Small Island States Call for Limit at 1.5°C Warming to Ensure People’s Survival
Posted on 22. Sep, 2009 by Joshua Wiese in Adopt a Negotiator
On Monday, September 21st, the Alliance of Small Island States (AOSIS) met ahead of today’s high-level summit on climate change at the UN, declaring that their people’s time is running out. President Mohommad Nasheed of the Maldives was quoted saying:
“Our people are already suffering devastating impacts and losses at the current 0.8 degrees Celsius (°C) of warming - coastal erosion, coral bleaching, salty drinking water, flooding, and more intense cyclones and hurricanes. Should we, leaders of the most vulnerable and exposed countries, be asking our people to sign onto significantly greater degrees of misery and livelihood insecurity, essentially becoming climate change guinea pigs? The limit must be 1.5°C to stay alive!”

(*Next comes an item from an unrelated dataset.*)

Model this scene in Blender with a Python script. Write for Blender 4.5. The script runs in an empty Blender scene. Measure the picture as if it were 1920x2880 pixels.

Later that evening, President Nasheed joined Mary Robinson of Realizing Rights: the Ethical Globalization Initiative to talk about the impacts of climate change on small island states, and how taking global action to address climate change is a matter of survival for millions of people around the world.
Today’s ‘AOSIS Declaration on Climate Change’ calls on the international community to ensure that the Copenhagen climate agreement peak global emissions by 2015, with a subsequent fall to 85% below 1990 levels by 2050.
The AOSIS 1.5°C target and associated goal of stabilising atmospheric greenhouse gas concentrations at 350 parts per million is supported by the Group of Least Developed Countries, a total of about 80 countries that represent more than 40% of the U.N. membership.